People v. Hartman

Friedmann, J.,

dissents and votes to affirm the order, with the following memorandum: Based on my review of the record, I agree with the Supreme Court’s determination that, under the facts of this case, the People failed to establish the existence of probable cause for the defendant’s arrest (see People v Hartman, 184 Misc 2d 801). Therefore, I respectfully dissent and would affirm the order of the Supreme Court which granted those branches of the defendant’s omnibus motion which were to suppress physical evidence and identification testimony.

The People’s evidence at the suppression hearing consisted solely of the testimony of Detective John Quinn, who was acting as the investigating/arresting officer of a buy and bust operation. According to Detective Quinn, he received a radio communication from the undercover officer (hereinafter the UC) that the UC had observed a white male, later identified as the defendant, wearing a blue and purple jacket, receive $10 from a black male wearing a black and yellow jacket in exchange for a quantity of pills. About five minutes later, Detective Quinn arrived at the location of the transaction and arrested the defendant, who fit the description of the man who had received the money.

Of course, it is now well settled that “[ujnder the fellow officer rule, a police officer can make a lawful arrest even without personal knowledge sufficient to establish probable cause, so long as the officer is acting upon the direction of or as a result of communication with a fellow officer or another police agency in possession of information sufficient to constitute probable cause for the arrest” (People v Ketcham, 93 NY2d 416, 419 [internal quotation marks omitted]; see People v Mims, 88 NY2d 99, 113). Where the defendant challenges the arrest by a motion to suppress, “the prosecution bears the burden of establishing that the officer imparting the information had probable cause to act” (People v Ketcham, supra at 420; see People v Mims, supra at 113-114). “Probable cause requires the *449existence of facts and circumstances which, when viewed together, would lead a reasonable person, possessing the same expertise as the arresting officer, to conclude that an offense has been or is being committed and that the person to be arrested is the perpetrator thereof’ (People v Javier, 175 AD2d 182; see People v Bigelow, 66 NY2d 417; People v Gomcin, 265 AD2d 493, 496). However, probable cause does not exist where the behavior “is susceptible of innocent as well as culpable interpretation” (People v De Bour, 40 NY2d 210, 216; see People v Gomcin, supra).

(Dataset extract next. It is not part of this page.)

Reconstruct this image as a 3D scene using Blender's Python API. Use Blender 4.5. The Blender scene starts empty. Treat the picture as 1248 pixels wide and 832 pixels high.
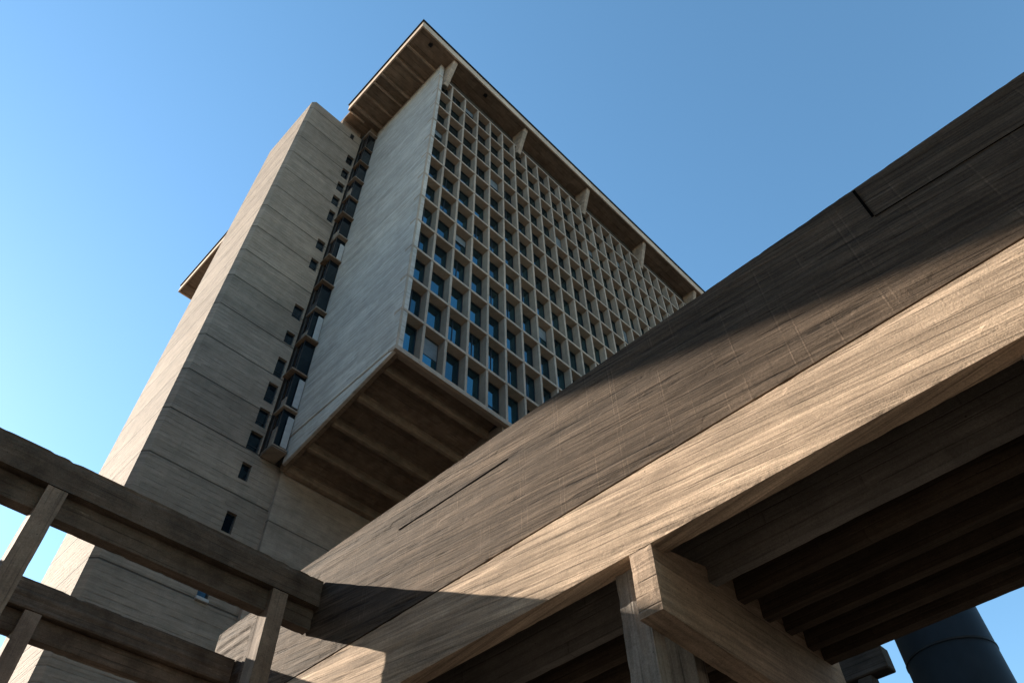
import bpy, bmesh, math, random
from mathutils import Vector, Matrix, noise
random.seed(7)
S = bpy.context.scene
C = S.collection
GZ = -1.6                       # ground level; the camera (eye height 1.6 m) is the origin

# ------------------------------------------------------------------ helpers
def tag(o, label=None, cat=None, group=None, kind=None):
    if label: o['label'] = label
    if cat: o['category'] = cat
    if group: o['group'] = group
    if kind: o['kind'] = kind
    return o

def thing(name, label, cat, loc, group=None):
    o = bpy.data.objects.new(name, None); C.objects.link(o)
    o.location = loc; o.empty_display_size = .5
    tag(o, label, cat, group)
    return o

def obj(name, bm, mats, parent=None, bevel=0.0, keep=False):
    if not keep:
        bmesh.ops.recalc_face_normals(bm, faces=bm.faces)
    if bevel:
        es = [e for e in bm.edges if len(e.link_faces) == 2 and e.calc_face_angle(0) > .5]
        bmesh.ops.bevel(bm, geom=es, offset=bevel, segments=1, affect='EDGES', clamp_overlap=True)
    me = bpy.data.meshes.new(name); bm.to_mesh(me); bm.free()
    for m in (mats if isinstance(mats, (list, tuple)) else [mats]): me.materials.append(m)
    o = bpy.data.objects.new(name, me); C.objects.link(o)
    if parent:
        o.parent = parent
        # meshes are modelled in place: undo the parent's offset
        p = parent; off = Vector((0, 0, 0))
        while p: off += p.location; p = p.parent
        o.location = -off
    return o

def B(bm, x0, x1, y0, y1, z0, z1, mi=0):
    """axis box"""
    vs = [bm.verts.new(p) for p in ((x0,y0,z0),(x1,y0,z0),(x1,y1,z0),(x0,y1,z0),(x0,y0,z1),(x1,y0,z1),(x1,y1,z1),(x0,y1,z1))]
    for f in ((0,3,2,1),(4,5,6,7),(0,1,5,4),(1,2,6,5),(2,3,7,6),(3,0,4,7)):
        bm.faces.new([vs[i] for i in f]).material_index = mi
    return vs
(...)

In the instant case, I agree with Justice Grosso’s determination that the People failed to present sufficient evidence at the suppression hearing to establish that probable cause existed for the defendant’s arrest. At the hearing, the People failed to offer any evidence indicating how far the UC was from the defendant when the exchange of pills for money occurred. Nor was there any indication as to the extent of the UC’s experience and training, or the character of the neighborhood in which the transaction took place, i.e., whether it was a drug-prone location. In fact, the location was described as a “fairly busy” commercial and residential area, and at the time of the arrest, a church service was ending. Without more, such as evidence that the area was a drug prone location or testimony regarding the UC’s experience and training, or that the exchange involved “the hallmark of an illicit drug exchange” (cf. People v McRay, 51 NY2d 594, 604; People v Ketcham, supra; Matter of Ramel P., 255 AD2d 444, 445; People v Walker, 251 AD2d 356, 357; People v Lewis, 242 AD2d 307), I do not agree that testimony that the UC observed the exchange of money for pills was sufficient to establish that the police had probable cause to arrest the defendant. [See 184 Mise 2d 801.]